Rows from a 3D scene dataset
☆ ☆ ☆ ☆ ☆ ☆ ☆

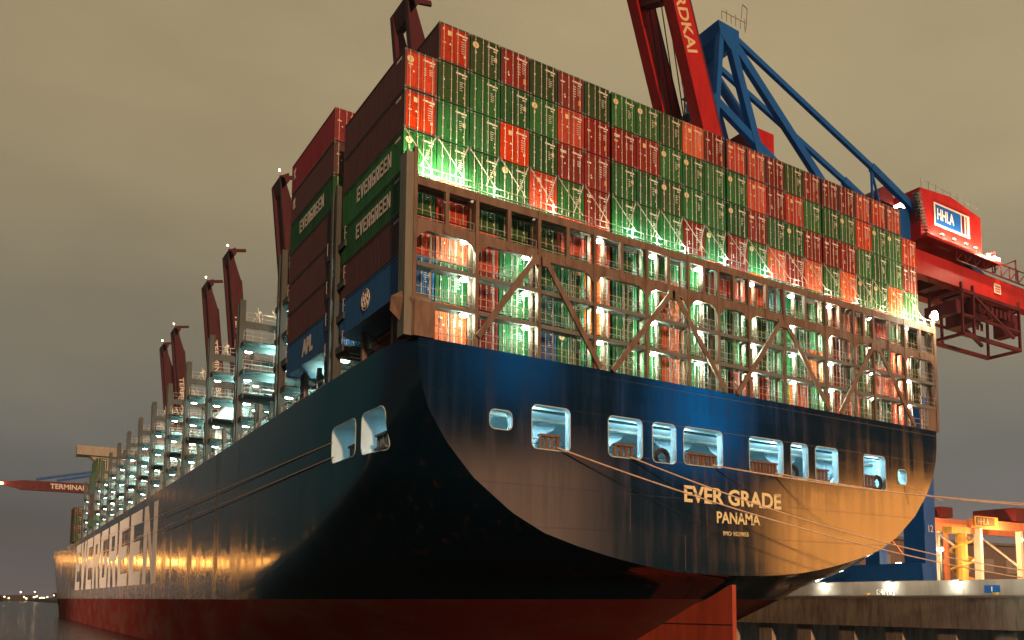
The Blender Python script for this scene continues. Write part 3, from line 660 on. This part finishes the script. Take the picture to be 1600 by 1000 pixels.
# codes: colour, then t (tex), l (round emblem), s (square placard), o (orange label), - plain
GRID = {
 -1: ".. Rs Kl Do K- Do K- Gl Gl K- Os Do Rt Rs Dt K- Do Dt Do Rs Rs Rt ..",
 0: "Rl K- G- G- Gl Rs D- Dt Ds Gl Gl G- Gl Rs Do Rs G- G- Gl Ro Gl Gl Ro",
 1: "Rs G- G- Rs G- Dt Do G- G- Kl Gl G- Gl Dt G- Gl Dt Dt Do G- G- G- Dt",
 2: "Gl G- G- Gl Rs G- Dt G- G- G- Do Gl Do Gl O- Ds Os G- O- Gl Gl Os G-",
 3: "G- R- G- G- K- R- R- G- G- G- G- R- R- O- T- G- G- D- O- G- R- G- K-",
 4: "R- O- R- G- Gl G- O- G- Gl O- G- G- K- G- G- G- G- D- O- G- G- O- K-",
 5: "B- G- D- G- T- Gl O- G- Gl O- G- K- G- G- G- Gl O- D- G- G- O- Rs K-",
 6: ".. O- D- G- B- Gl G- G- G- O- G- G- D- D- G- O- G- O- Os G- G- Rs .."}
sidecol = {0: 'M', 1: 'M', 2: 'G', 3: 'G', 4: 'M', 5: 'B'}
sideM = lambda yv, zz, X: frame((X, yv, zz), (0, -1, 0), (0, 0, 1))
rc = random.Random(21)
def container(X, Y, Z, c, kind, label, group, bodycol=None, corr=False, seed=0):
    t = thing("shipping_container", label, "container", (X, Y, Z), 0, group)
    inst("body", bodyA if corr else bodyB, t, mat=CP[bodycol or c])
    for d in doors: inst("door", d, t, mat=CP[c])
    mk = {'t': 'T', 's': 'S', 'o': 'O'}.get(kind, 'A' if c in 'GKBT' else 'S' if kind == 's' else 'O' if kind == 'o' else 'T')
    inst("marking", marks[(mk, (seed*7+int(X)) % 5)], t)
    cv = (rc.random(), rc.random(), rc.random(), 1)
    for ch in t.children: ch.color = cv
    if kind == 't': inst("lettering", texm, t)
    if kind == 'l': inst("round_emblem", emblem, t)
    return t
def globe(parent, X, yv, zz):
    m = MB()
    for rr in (.78,): m.tube([(X, yv+rr*math.cos(R(a)), zz+rr*math.sin(R(a))) for a in range(0, 361, 20)], .035, 5)
    for q in (-.45, 0, .45):
        hw = math.sqrt(.78**2-q*q); m.tube([(X, yv-hw*.9, zz+q), (X, yv-hw*.4, zz+q+.12), (X, yv+hw*.1, zz+q-.08), (X, yv+hw*.8, zz+q+.06)], .05, 5)
        m.tube([(X, yv+q*1.1, zz-.55), (X, yv+q*.9+.1, zz-.1), (X, yv+q*.8-.06, zz+.5)], .045, 5)
    m.build("globe_emblem", white, parent)
for t, rowtxt in GRID.items():
    for k, code in enumerate(rowtxt.split()):
        if code == '..': continue
        zb = Z0 - 2.913*(t+1)
        c, kd = code
        lab = "%s container, %s from the left, %s" % (CN[c], ORD[k], TN[t])
        body = sidecol.get(t) if k == 0 else ('M' if (c in 'RD' and t == -1) else None)
        if k == 0: lab = "%s container at the left corner of the stern stack, %s" % (CN[c], TN[t])
        cc = container(Xk(k), 0, zb, c, kd, lab, "containers of the stern stack", body, k == 0 or (k == 1 and t == -1), k*3+t)
        if k == 0 and t in (2, 3): block_text("lettering", "EVERGREEN", 6.8, 1.15, sideM(9.0, 1.0, .0), cc, white, .2, .008)
        if k == 0 and t == 5: globe(cc, -.02, 6.6, 1.45)
        if k == 0 and t in (0, 1, 2, 3, 4): text("number", ["MAXU 482", "EMCU 907", "EGHU 913", "EISU 845", "DRYU 261"][t], .9, .22, sideM(1.5, 2.3, -.005), cc, white, .004, .01)
side2 = [(-1, 'V'), (0, 'M'), (1, 'G'), (2, 'M'), (3, 'M'), (4, 'M'), (5, 'B')]
nm2 = {-1: 'topmost', 0: 'second from the top', 1: 'third from the top', 2: 'fourth from the top', 3: 'fifth from the top', 4: 'sixth from the top', 5: 'lowest, lettered APL'}
for t, c in side2:
    zb = Z0 - 2.913*(t+1)
    cc = container(Xk(0), 14.75, zb, c, '-', "%s container in the side stack behind the corner stack, %s" % (CN[c], nm2[t]), "containers of the second stack", None, True, t)
    if t == 1: block_text("lettering", "EVERGREEN", 6.8, 1.15, sideM(9.2, 1.0, .0), cc, white, .2, .008)
    if t == 5: text("lettering", "APL", 3.0, 1.5, sideM(7.4, .75, -.005), cc, white, .006, .06)
    if t in (-1, 0): text("lettering", "K" if t else "OK", .8, 1.0, sideM(11.6, 1.2, -.005), cc, white, .006, .045)
# second stack, columns inboard: only their upper tiers show above and between
for k in (1, 2):
    for t in (-1, 0, 1, 2, 3, 4, 5):
        container(Xk(k), 14.75, Z0-2.913*(t+1), 'MDGDMDG'[t+1], '-', "%s container %s column inboard in the second stack, %s" % (CN['MDGDMDG'[t+1]], ORD[k], ORD[t+1]), "containers of the second stack", None, False, t)
# stanchion frames under the overhanging outer columns
for yv, n_ in ((0, 0), (14.75, 1)):
    for k in range(2):
        m = MB(); m.box(.9, yv+3.4+k*6, 23.5, 1.3, yv+3.8+k*6, 26.8); m.build("stanchion", steel, ship)
# dark red container low inboard, seen below the corner stack
container(Xk(1), .3, 24.0-.2, 'M', '-', "dark maroon container low behind the bulwark, under the corner stack", "containers of the stern stack", None, True, 3)
# containers left on the hatch covers further forward
k = 0
for yv, x, zb, cs in ((199, 0, 25.2, 'GMMTGK'), (184, 4, 25.2, 'MGMT'), (154.6, 7, 25.2, 'GTM'), (62.3, 9, 25.2, 'T'), (77, 6, 25.2, 'GO'), (92, 5, 25.2, 'BG'), (107, 4, 25.2, 'OM'), (277, 1, 25.2, 'KMKM'), (46.8, 11, 25.2, 'OM')):
    for j, c in enumerate(cs):
        container(x, yv, zb+j*2.913, c, '-', "%s container, %s up in the %s forward stack" % (CN[c], ORD[j], ORD[k]), "containers forward on the deck", None, False, j)
    k += 1

# lashing rods crossing in front of the lowest free tier
rod = MB(); rod.tube([(0, 0, 0), (1.55, -1.0, -2.95)], .036, 5); rod_a = rod.mesh("rod", [rodm])
rod = MB(); rod.tube([(0, 0, 0), (-1.55, -1.0, -2.95)], .036, 5); rod_b = rod.mesh("rod", [rodm])
for k in range(23):
    for s_, me_ in ((0, rod_a), (1, rod_b)):
        x = Xk(k)+(.06 if s_ == 0 else CW-.06); o = inst("lashing_rod", me_, None, (x, -.04, Z0-2.913*2-.05))
        tag(o, "thin rod slanting down %s from the %s container above the lashing bridge" % ("rightward" if s_ == 0 else "leftward", ORD[k]), "lashing rod", "lashing rods on the stern stack")

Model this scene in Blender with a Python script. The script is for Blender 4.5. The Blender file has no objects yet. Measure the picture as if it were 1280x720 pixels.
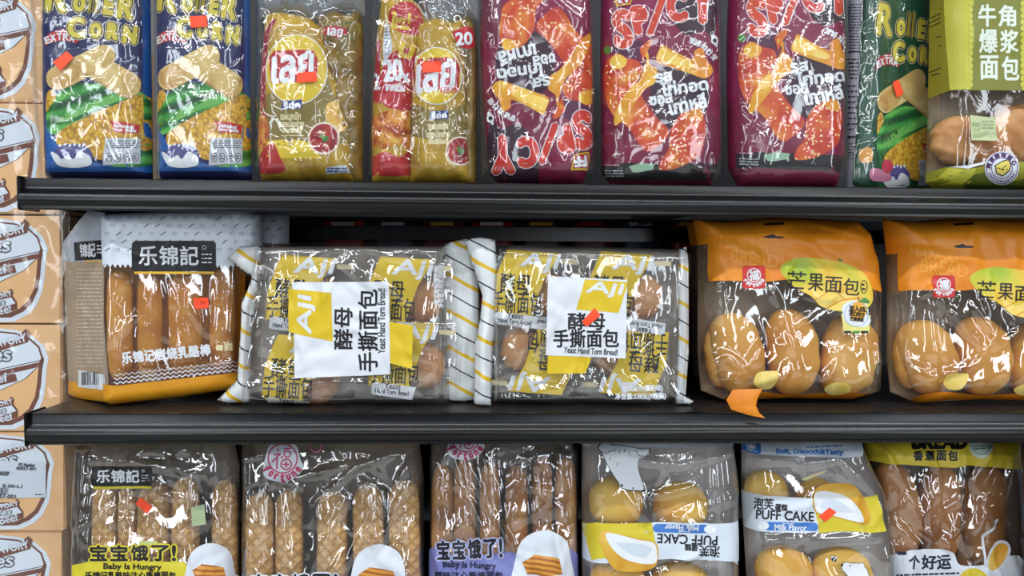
import bpy, bmesh, math, random
import numpy as np
from mathutils import Matrix, Vector

# ------------------------------------------------------------------ camera, world, lights
SC = bpy.context.scene
COL = SC.collection
F = 850.0                                   # focal length in pixels of the 1280x720 frame
D = 0.935                                   # metres from the lens to the shelf lips
ZC = 1.30
YAW, PITCH, ROLL = 0.0354, 0.048, 0.0074
_f = Vector((math.sin(YAW) * math.cos(PITCH), math.cos(YAW) * math.cos(PITCH), -math.sin(PITCH)))
_r = Vector((math.cos(YAW), -math.sin(YAW), 0))
_u = _r.cross(_f)
RT = _r * math.cos(ROLL) + _u * math.sin(ROLL)
UP = _u * math.cos(ROLL) - _r * math.sin(ROLL)
FW = _f
CAM = Vector((0, -D, ZC))
cd = bpy.data.cameras.new('camera')
cam = bpy.data.objects.new('camera', cd)
COL.objects.link(cam)
cam.matrix_world = Matrix(((RT.x, UP.x, -FW.x, CAM.x), (RT.y, UP.y, -FW.y, CAM.y), (RT.z, UP.z, -FW.z, CAM.z), (0, 0, 0, 1)))
cd.sensor_width = 36.0
cd.lens = 36.0 * F / 1280.0
cd.clip_start = 0.01
SC.camera = cam

SC.view_settings.view_transform = 'Standard'
SC.view_settings.look = 'None'
SC.view_settings.gamma = 1.0
SC.view_settings.exposure = -0.05
SC.view_settings.use_curve_mapping = False
wd = bpy.data.worlds.new('world')
SC.world = wd
wd.use_nodes = True
wd.node_tree.nodes['Background'].inputs[0].default_value = (0.84, 0.93, 1.0, 1)
wd.node_tree.nodes['Background'].inputs[1].default_value = 0.13
try:
    SC.cycles.transparent_max_bounces = 24
    SC.cycles.max_bounces = 10
    SC.cycles.caustics_reflective = False
    SC.cycles.caustics_refractive = False
    SC.cycles.sample_clamp_indirect = 4.0
except Exception:
    pass


def lamp(name, loc, target, sx, sy, power, col=(0.93, 0.97, 1.0)):
    l = bpy.data.lights.new(name, 'AREA')
    l.shape = 'RECTANGLE'
    l.size, l.size_y, l.energy, l.color = sx, sy, power, col
    o = bpy.data.objects.new(name, l)
    COL.objects.link(o)
    o.location = loc
    o.rotation_euler = (Vector(target) - Vector(loc)).to_track_quat('-Z', 'Y').to_euler()
    return o


# fluorescent rows in the shop ceiling and cool lamps added behind the camera for glints on the film
for ly in (-1.15, -4.2):
    lamp('unseen_ceiling_tube', (0, ly, 2.95), (0, ly, 0), 8.0, 0.07, 92)
for lx in (-1.7, 1.9):
    lamp('unseen_ceiling_tube', (lx, -4.0, 2.93), (lx, -4.0, 0), 0.07, 5.4, 56)  # crosswise rows added so slanting film creases catch bright streaks
lamp('added_streak_lamp', (1.2, -6.0, 1.9), (0, 0, 1.2), 0.8, 1.8, 30, (0.85, 0.93, 1.0))  # no known window: upright lamps added to streak the vertical film folds
lamp('added_streak_lamp', (-2.7, -4.3, 1.7), (0, 0, 1.2), 0.5, 1.8, 26, (0.85, 0.93, 1.0))
lamp('added_streak_lamp', (3.4, -4.2, 1.7), (0, 0, 1.2), 0.5, 1.8, 26, (0.85, 0.93, 1.0))


# ------------------------------------------------------------------ pixel -> place
def rays(P):
    P = np.asarray(P, float).reshape(-1, 2)
    a = (P[:, :1] - 640) / F
    b = (P[:, 1:] - 360) / F
    return np.array(FW)[None] + a * np.array(RT)[None] - b * np.array(UP)[None]


def at(px, py, Y):
    d = rays([(px, py)])[0]
    t = (Y - CAM.y) / d[1]
    return Vector(np.array(CAM) + d * t)


Z1 = at(640, 229, 0).z                       # deck heights of the three shelves
Z2 = at(640, 515, 0).z
Z3 = Z2 - (Z1 - Z2)


# ------------------------------------------------------------------ materials
def lin(c):
    o = []
    for v in c[:3]:
        v /= 255.0
        o.append(v / 12.92 if v <= 0.04045 else ((v + 0.055) / 1.055) ** 2.4)
    return tuple(o) + (1.0,)


MATS = {}


def base_mat(key, rough=0.4, bump=0.0, bscale=90.0, coat=0.0, metal=0.0):
    m = bpy.data.materials.new(key)
    m.use_nodes = True
    nt = m.node_tree
    p = nt.nodes['Principled BSDF']
    p.inputs['Roughness'].default_value = rough
    p.inputs['Metallic'].default_value = metal
    p.inputs['Coat Weight'].default_value = coat
    p.inputs['Coat Roughness'].default_value = 0.12
    tc = nt.nodes.new('ShaderNodeTexCoord')
    if bump:
        n = nt.nodes.new('ShaderNodeTexNoise')
        n.inputs['Scale'].default_value = bscale
        n.inputs['Detail'].default_value = 3
        n.inputs['Distortion'].default_value = 1.2
        b = nt.nodes.new('ShaderNodeBump')
        b.inputs['Strength'].default_value = bump
        b.inputs['Distance'].default_value = 0.004
        nt.links.new(tc.outputs['Object'], n.inputs['Vector'])
        nt.links.new(n.outputs[0], b.inputs['Height'])
        nt.links.new(b.outputs[0], p.inputs['Normal'])
        if coat:
            nt.links.new(b.outputs[0], p.inputs['Coat Normal'])
    return m, nt, p, tc


def pr(c, rough=0.38, bump=0.12, coat=0.0):
    """flat printed / painted colour"""
    k = ('pr', c, rough, bump, coat)
    if k not in MATS:
        m, nt, p, tc = base_mat('print_%d_%d_%d' % c, rough, bump, 80, coat)
        p.inputs['Base Color'].default_value = lin(c)
        MATS[k] = m
    return MATS[k]


def mottled(name, cols, scale=60, rough=0.5, kind='noise', bump=0.1, detail=3, stretch=(1, 1, 1), rot=0, bdist=0.002, distort=0.6, spec=0.5):
    """noise / voronoi / wave ramp between colours"""
    k = ('mo', name)
    if k in MATS:
        return MATS[k]
    m, nt, p, tc = base_mat(name, rough)
    p.inputs['Specular IOR Level'].default_value = spec
    mp = nt.nodes.new('ShaderNodeMapping')
    mp.inputs['Scale'].default_value = stretch
    mp.inputs['Rotation'].default_value = (0, rot, 0)
    nt.links.new(tc.outputs['Object'], mp.inputs['Vector'])
    if kind == 'noise':
        t = nt.nodes.new('ShaderNodeTexNoise')
        t.inputs['Detail'].default_value = detail
        t.inputs['Distortion'].default_value = distort
    elif kind == 'voronoi':
        t = nt.nodes.new('ShaderNodeTexVoronoi')
    else:
        t = nt.nodes.new('ShaderNodeTexWave')
        t.bands_direction = 'Z'
        t.inputs['Distortion'].default_value = distort
        t.inputs['Detail'].default_value = detail
    t.inputs['Scale'].default_value = scale
    nt.links.new(mp.outputs[0], t.inputs['Vector'])
    r = nt.nodes.new('ShaderNodeValToRGB')
    e = r.color_ramp.elements
    lo, hi = (0.3, 0.7) if kind == 'noise' else ((0.05, 0.75) if kind == 'voronoi' else (0.1, 0.9))
    n = len(cols)
    while len(e) < n:
        e.new(0.5)
    for i, c in enumerate(cols):
        e[i].position = lo + (hi - lo) * i / (n - 1)
        e[i].color = lin(c)
    nt.links.new(t.outputs[0], r.inputs[0])
    nt.links.new(r.outputs[0], p.inputs['Base Color'])
    if bump:
        b = nt.nodes.new('ShaderNodeBump')
        b.inputs['Strength'].default_value = bump
        b.inputs['Distance'].default_value = bdist
        b.invert = kind == 'voronoi'
        nt.links.new(t.outputs[0], b.inputs['Height'])
        nt.links.new(b.outputs[0], p.inputs['Normal'])
    MATS[k] = m
    return m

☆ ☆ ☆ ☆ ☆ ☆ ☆

**WORK INSTRUCTIONS:** Leave the pictures aside and restate exactly the lines from the one containing "Model this scene" to the one containing "from mathutils import Matrix, Vector", those two lines included.

**RESPONSE:**
Model this scene in Blender with a Python script. The script is for Blender 4.5. The Blender file has no objects yet. Measure the picture as if it were 1280x720 pixels.
import bpy, bmesh, math, random
import numpy as np
from mathutils import Matrix, Vector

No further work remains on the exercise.